• [SOURCE MATERIAL]
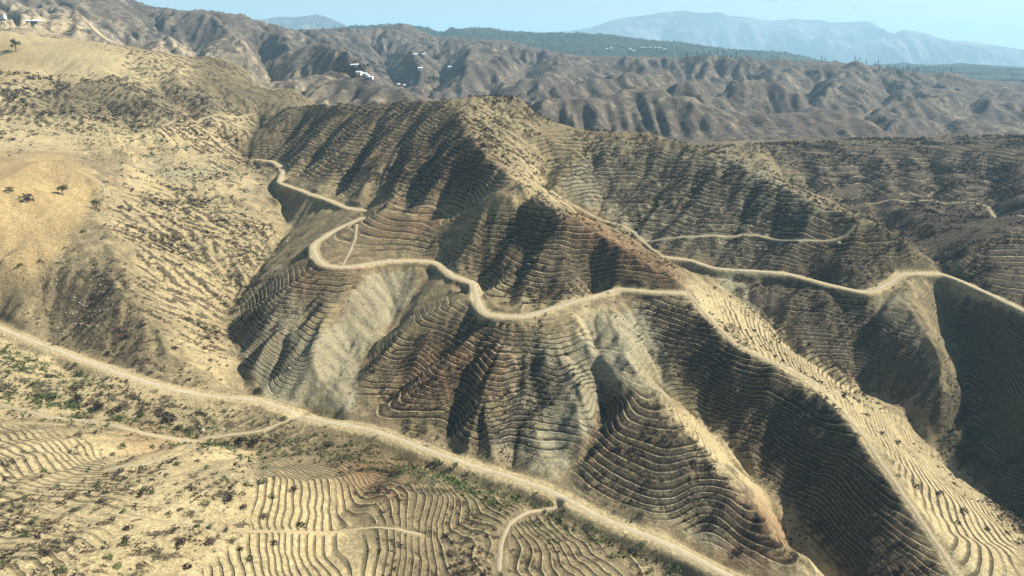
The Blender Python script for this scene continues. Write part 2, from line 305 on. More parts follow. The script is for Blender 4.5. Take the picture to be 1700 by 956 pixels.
# far relief
fX, fY = np.meshgrid(FX0+np.arange(FNX)*FDX, FY0+np.arange(FNY)*FDX)
edge = np.clip((fY-750)/120, 0, 1); forest_f = np.clip((fY-2300)/400, 0, 1)
Zf = blur(Zf, 1, 1)+edge*(16*(0.6-2*np.abs(fbm(fX/420, fY/420, 51, 2)))+4*fbm(fX/120, fY/120, 54, 3)+2*fbm(fX/50, fY/50, 57, 3))
Zf0 = Zf.copy(); Zf = fluvial(Zf, FDX, 9, 0.10, 0.5, 0.0, 85)
Zf = Zf0+(Zf-Zf0)*edge*(1-0.5*forest_f)
b, a = np.gradient(blur(Zf, 1), FDX); sl = np.clip((np.hypot(a, b)-0.05)/0.3, 0, 1)
Zf = Zf+edge*sl*np.clip((fY-700)/500, 0.3, 1)*(22.0*(0.5-np.abs(gullies(fX, fY, a, b, 1/230.0, 37)))+8.0*(0.5-np.abs(gullies(fX, fY, a, b, 1/70.0, 41)))*2)
b, a = np.gradient(blur(Zf, 1), FDX); FSTREAK = gullies(fX, fY, a, b, 1/30.0, 43); Zf = Zf+edge*sl*3.0*FSTREAK
# road corridors graded into the relief
ROADW = []
def grade(P, half, soft=3.5):
    S = spline(P, 1.0); D = np.full(gX.shape, 1e9); H = np.zeros(gX.shape); R = half+soft+1
    for x, y, z in S:
        i0, i1 = int(max(0, x-R-NX0)), int(min(NNX, x+R-NX0+2)); j0, j1 = int(max(0, y-R-NY0)), int(min(NNY, y+R-NY0+2))
        if i1 <= i0 or j1 <= j0: continue
        d = np.hypot(gX[j0:j1, i0:i1]-x, gY[j0:j1, i0:i1]-y); m = d < D[j0:j1, i0:i1]
        D[j0:j1, i0:i1][m] = d[m]; H[j0:j1, i0:i1][m] = z
    t = np.clip((half+soft-D)/soft, 0, 1); t = t*t*(3-2*t)
    return t, H
def ground_line(P):          # drape on the relief, heights smoothed along the way
    S = spline([(p[0], p[1], 0) for p in P], 3.0); h = bil(blur(Zn, 2), NX0, NY0, NDX, S[:, 0], S[:, 1])
    for _ in range(6): h[1:-1] = (h[:-2]+2*h[1:-1]+h[2:])/4
    S[:, 2] = h; return [tuple(q) for q in S]
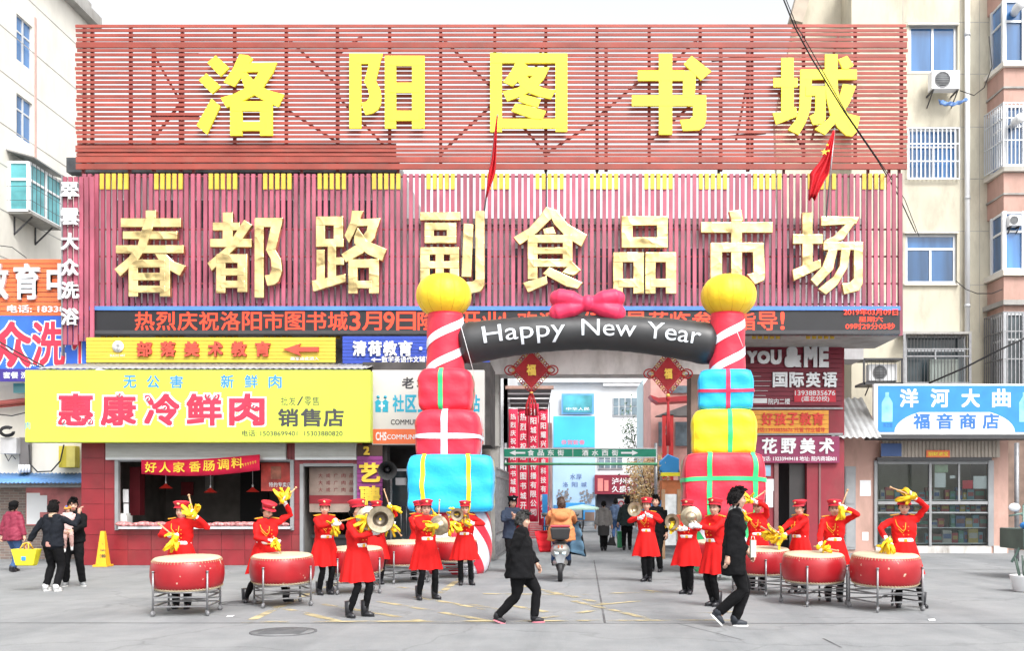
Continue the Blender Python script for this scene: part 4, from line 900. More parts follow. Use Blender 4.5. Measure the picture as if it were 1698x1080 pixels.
tc = thing('cloth_scrap', 'torn blue plastic sheet hanging below the upper air conditioner', 'plastic sheet', P(1580, 170, DA - .55))
q = MB(); vs = []
for i in range(13):
    x = 1556 + i * 4; y = 164 + 6 * math.sin(i * PI / 12) - i * .2
    for k in range(4): vs.append(P(x + k * .8, y + k * 3.2 * (1 - i / 18) + 1.3 * math.sin(i * 2.1 + k), DA - .5 + .08 * math.sin(i * 1.3 + k)))
q.add(vs, [(i * 4 + k, i * 4 + k + 1, i * 4 + k + 5, i * 4 + k + 4) for i in range(12) for k in range(3)], True); o = q.build('sheet', mat('pale_blue_plastic', (.14, .28, .62), .4, var=.4, scale=6), tc); o.modifiers.new('s', 'SOLIDIFY').thickness = .006
ac_unit('old air conditioning unit in a dark cage beside the maroon sign', 1441, 604, 1488, 632, 30.4)
cg = thing('cage', 'black iron cage round the old air conditioner beside the maroon sign', 'cage', P(1463, 636, 30.2))
q = MB()
for x in (1433, 1496): q.pbox(x - 1.5, 595, x + 1.5, 640, 30.2, .05)
q.pbox(1432, 594, 1497, 597, 30.2, .7); q.pbox(1432, 634, 1497, 638, 30.2, .9); q.build('frame', M_dark, cg)
for i in range(9):
    q = MB(); q.pbox(1438 + i * 6.6, 597, 1438.7 + i * 6.6, 634, 30.22, .02); q.build('bar', M_dark, cg)
ac_unit('black window box unit in the middle pink bay window', 1674, 356, 1694, 374, 30.7)
for i, (x, y, d) in enumerate(((1688, 12, 30.5), (1687, 200, 30.4))):
    p = P(x, y, d); t = thing('heater_flue', ('white exhaust pipe end sticking out of the top bay window', 'white round exhaust pipe end sticking out of the caged bay window')[i], 'pipe', p)
    q = MB(); q.tube([p + V((-.0, -.25, 0)), p + V((0, .1, .02)), p + V((.1, .5, .05))], [.13, .13, .12], 14); q.build('pipe', M_signw, t)
    q = MB(); q.ball(p + V((0, -.22, 0)), (.16, .1, .16), 14, 10); q.build('cap', M_signw, t)

# ================================================================== left: apartment block seen along its side
LX = -17.8
lb = thing('apartment_block', 'pale cream apartment block seen along its receding side wall on the left', 'building', (LX, 31, 0))
def yz(m, a, b, c, d): m.box(LX - .3, a, b, LX, c, d)
def YD(px): return LX * F / (px - CX)
wins = [(YD(30), 15.7, YD(52), 17.3), (YD(30), 12.62, YD(54), 14.2)]
wins = [(31.55, 16.1, 32.5, 17.6), (31.55, 13.6, 32.5, 15.0)]
q = MB(); wall_holes(q, 24, 0, 36.6, 19.6, yz, wins + [(31.3, 11.1, 32.9, 12.5)])
q.box(LX - 9, 36.3, 0, LX - .3, 36.6, 19.6); q.build('wall', M_offw, lb)
q = MB(); q.box(LX - 9, 24, 19.6, LX + .35, 36.7, 20.0); q.box(LX - .2, 24, 20.0, LX, 36.6, 20.5); q.build('roof_edge', M_conc, lb)
for z in (18.4, 16.95 - .2, 15.3, 13.9 - .25, 12.35, 10.9, 9.4): q = MB(); q.box(LX, 24, z, LX + .008, 36.5, z + .03); q.build('panel_joint', M_conc, lb)
for (a, b, c, d) in wins:
    w = MB(); x = LX - .12
    for y in (a, (a + c) / 2, c): w.box(x, y - .04, b, x + .06, y + .04, d)
    for z in (b, b + (d - b) * .66, d): w.box(x, a, z - .03, x + .055, c, z + .03)
    wo = w.build('window', M_alu, lb)
    for (p0, p1) in ((a, (a + c) / 2 - .002), ((a + c) / 2, c)):
        q = MB(); q.box(x + .02, p0, b, x + .03, p1, d); q.build('pane', M_glassb, wo)
    q = MB(); q.box(LX, c + .12, b - .7, LX + .03, c + .22, d + .4); q.build('red_strip', mat('faded_red_strip', (.55, .36, .32), .6), lb)
# glazed box bay
by = MB(); x0, x1, y0, y1, z0, z1 = LX, -17.15, 31.1, 33.05, 11.0, 12.55
for (x, y) in ((x1, y0), (x1, y1), (x0 + .03, y0), (x1, (y0 + y1) / 2)): by.box(x - .05, y - .05, z0, x + .05, y + .05, z1)
for z in (z0, z0 + 1.0, z1): by.bar((x0, y0, z), (x1, y0, z), .08); by.bar((x1, y0, z), (x1, y1, z), .08)
bo = by.build('box_window', M_signw, lb)
q = MB(); q.box(x0, y0 + .0, z0, x1 - .01, y0 + .02, z1); q.build('pane', M_glasst, bo)
for k in range(2):
    q = MB(); ya = y0 + .02 + (y1 - y0) * k / 2; q.box(x1 - .02, ya, z0, x1, ya + (y1 - y0) / 2 - .02, z1); q.build('pane', M_glasst, bo)
q = MB(); q.box(x0, y0, z0 - .1, x1 + .06, y1, z0 - .005); q.build('floor_slab', M_conc, bo)
q = MB(); q.poly([(x0, y0 - .15, z1 + .35), (x1 + .25, y0 - .15, z1 + .1), (x1 + .25, y1 + .1, z1 + .1), (x0, y1 + .1, z1 + .35)], (0, 0, 1), .04); q.build('awning', M_corr, bo)
for i in range(9):
    y = y0 + (y1 - y0) * i / 8; q = MB(); q.bar((x1 + .12, y, z0), (x1 + .12, y, z1), .012); q.build('guard_bar', M_dark, bo)
for z in (z0 + .3, z0 + .75):
    q = MB(); q.bar((x0, y0 - .1, z), (x1 + .12, y0 - .1, z), .012); q.bar((x1 + .12, y0 - .1, z), (x1 + .12, y1, z), .012); q.build('guard_bar', M_dark, bo)
for y in (y0 + .3, y1 - .4): q = MB(); q.bar((x0, y, z0 - .7), (x1 - .05, y, z0 - .12), .04); q.bar((x0 + .02, y, z0 - .7), (x0 + .02, y, z0 - .12), .04); q.build('bracket', M_dark, bo)

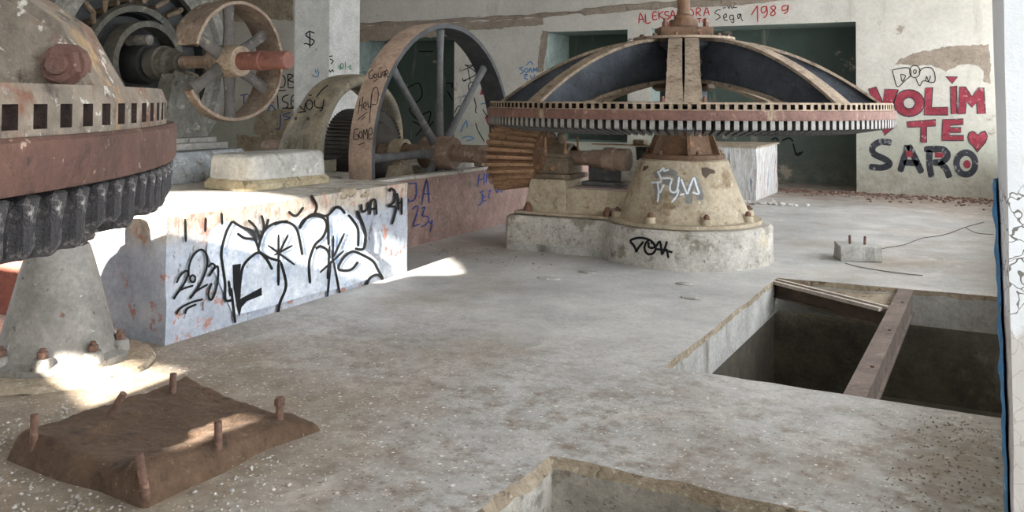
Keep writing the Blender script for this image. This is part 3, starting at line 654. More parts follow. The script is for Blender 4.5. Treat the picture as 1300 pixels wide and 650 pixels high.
fill('graffiti', [a2([(115, 200), (135, 165), (175, 160), (180, 180), (140, 205)])], SB, 'plate_pink', body, .005)

LX = -5.62
t = thing('low_foundation', (-6.4, 9, 0), 'low faded red foundation wall with blue writing J.A. 23, beneath the tall flywheel', 'foundation')
b = B(); b.box((LX-.07, FY1+.03, 0), (LX, 13.2, .73)); b.cut(4); b.rough(.008, 5, lambda p: p.z < .05)
lw = b.build('front_wall', 'red_wall', t, smooth=30)
b = B(); b.box((LX-.14, FY1+.04, .732), (LX+.02, 10.9, .765)); b.cut(3); b.rough(.015, 7); b.build('coping', 'concrete_white', t, smooth=30)
b = B(); b.box((-8.6, FY1+.03, 0), (-6.32, 8.46, .75)); b.box((-8.6, 9.78, 0), (-6.32, 13.2, .75)); b.box((-6.32, 10.9, 0), (LX-.07, 13.2, .7)); b.box((-8.6, 8.46, 0), (-7.82, 9.78, .75)); b.box((-6.52, 8.46, 0), (-6.32, 9.78, .62)); b.build('rear_block', 'concrete_white', t, smooth=0)
b = B(); b.box((LX-.13, 9.75, .766), (LX-.02, 10.3, .86), .02); b.cut(2); b.rough(.015, 8); b.build('coping_lump', 'cast_tan', t)
t = thing('shaft_support', (-6.42, 9.12, .62), 'tan wedge-shaped support under the shaft behind the flywheel hub', 'support')
b = B(); b.box((-6.5, 8.9, .622), (-6.34, 9.34, .80), .01, taper=(1, .6)); b.build('wedge', 'cast_tan', t)
b = B(); b.lathe([(.107, -6.5), (.15, -6.5), (.15, -6.34), (.107, -6.34)], (0, 9.12, .97), 'X', 24, close_prof=True); b.box((-6.48, 9.04, .80), (-6.36, 9.2, .86)); b.build('bearing', 'cast_tan', t)
kz = zm(500, 200, 6.5); SL = on_plane(0, LX+.006)
paint('graffiti', [kz(p) for p in ([(118, 215), (185, 212)], [(182, 212), (184, 300), (165, 350), (125, 360), (118, 340)], [(204, 322), (212, 328)], [(228, 390), (270, 185), (290, 380)], [(240, 300), (300, 300)], [(318, 332), (326, 338)], [(150, 430), (185, 400), (195, 430), (155, 570)], [(155, 570), (212, 550)], [(225, 420), (255, 410), (240, 450), (235, 480), (280, 490), (275, 540), (220, 575)], [(280, 510), (300, 545), (315, 520), (300, 610)],
      [(690, 240), (695, 190), (705, 135)], [(700, 190), (745, 165)], [(740, 230), (745, 120)], [(760, 210), (765, 130)], [(790, 210), (780, 140), (815, 150), (800, 180), (830, 200)], [(705, 290), (745, 270)], [(725, 280), (725, 370), (690, 395)], [(735, 300), (735, 360), (760, 350)], [(735, 330), (755, 320)], [(775, 280), (800, 270), (780, 310), (785, 340)], [(830, 240), (850, 290), (870, 250), (890, 290)])], 1.5, SL, 'blue_paint', lw, .004, label='blue letters J.A. 23')

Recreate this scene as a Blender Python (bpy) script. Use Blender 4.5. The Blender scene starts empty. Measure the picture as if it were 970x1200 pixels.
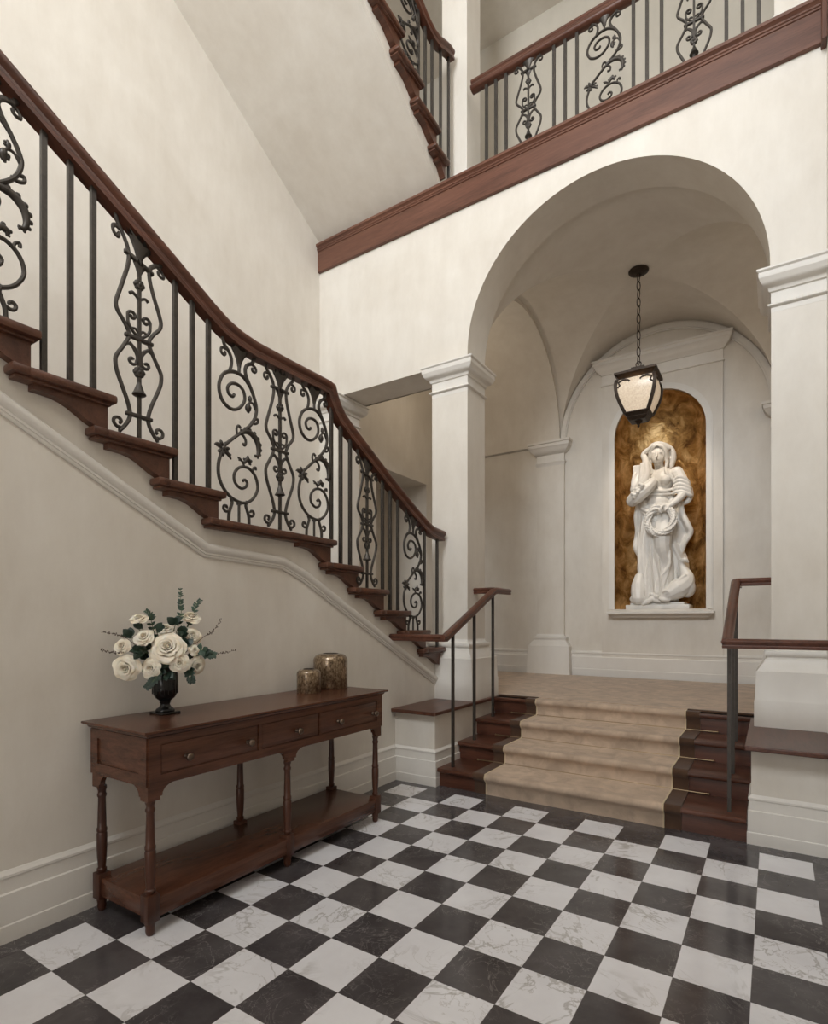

• [GIVEN INSTRUCTION]
In the material above, locate the line containing "Continue the Blender" and the line containing "q = MB(); q.ball(p". Transcribe exactly those two lines and every line between them, and nothing more.

• [FULL RESPONSE]
Continue the Blender Python script for this scene: part 4, from line 900. More parts follow. Use Blender 4.5. Measure the picture as if it were 1698x1080 pixels.
tc = thing('cloth_scrap', 'torn blue plastic sheet hanging below the upper air conditioner', 'plastic sheet', P(1580, 170, DA - .55))
q = MB(); vs = []
for i in range(13):
    x = 1556 + i * 4; y = 164 + 6 * math.sin(i * PI / 12) - i * .2
    for k in range(4): vs.append(P(x + k * .8, y + k * 3.2 * (1 - i / 18) + 1.3 * math.sin(i * 2.1 + k), DA - .5 + .08 * math.sin(i * 1.3 + k)))
q.add(vs, [(i * 4 + k, i * 4 + k + 1, i * 4 + k + 5, i * 4 + k + 4) for i in range(12) for k in range(3)], True); o = q.build('sheet', mat('pale_blue_plastic', (.14, .28, .62), .4, var=.4, scale=6), tc); o.modifiers.new('s', 'SOLIDIFY').thickness = .006
ac_unit('old air conditioning unit in a dark cage beside the maroon sign', 1441, 604, 1488, 632, 30.4)
cg = thing('cage', 'black iron cage round the old air conditioner beside the maroon sign', 'cage', P(1463, 636, 30.2))
q = MB()
for x in (1433, 1496): q.pbox(x - 1.5, 595, x + 1.5, 640, 30.2, .05)
q.pbox(1432, 594, 1497, 597, 30.2, .7); q.pbox(1432, 634, 1497, 638, 30.2, .9); q.build('frame', M_dark, cg)
for i in range(9):
    q = MB(); q.pbox(1438 + i * 6.6, 597, 1438.7 + i * 6.6, 634, 30.22, .02); q.build('bar', M_dark, cg)
ac_unit('black window box unit in the middle pink bay window', 1674, 356, 1694, 374, 30.7)
for i, (x, y, d) in enumerate(((1688, 12, 30.5), (1687, 200, 30.4))):
    p = P(x, y, d); t = thing('heater_flue', ('white exhaust pipe end sticking out of the top bay window', 'white round exhaust pipe end sticking out of the caged bay window')[i], 'pipe', p)
    q = MB(); q.tube([p + V((-.0, -.25, 0)), p + V((0, .1, .02)), p + V((.1, .5, .05))], [.13, .13, .12], 14); q.build('pipe', M_signw, t)
    q = MB(); q.ball(p + V((0, -.22, 0)), (.16, .1, .16), 14, 10); q.build('cap', M_signw, t)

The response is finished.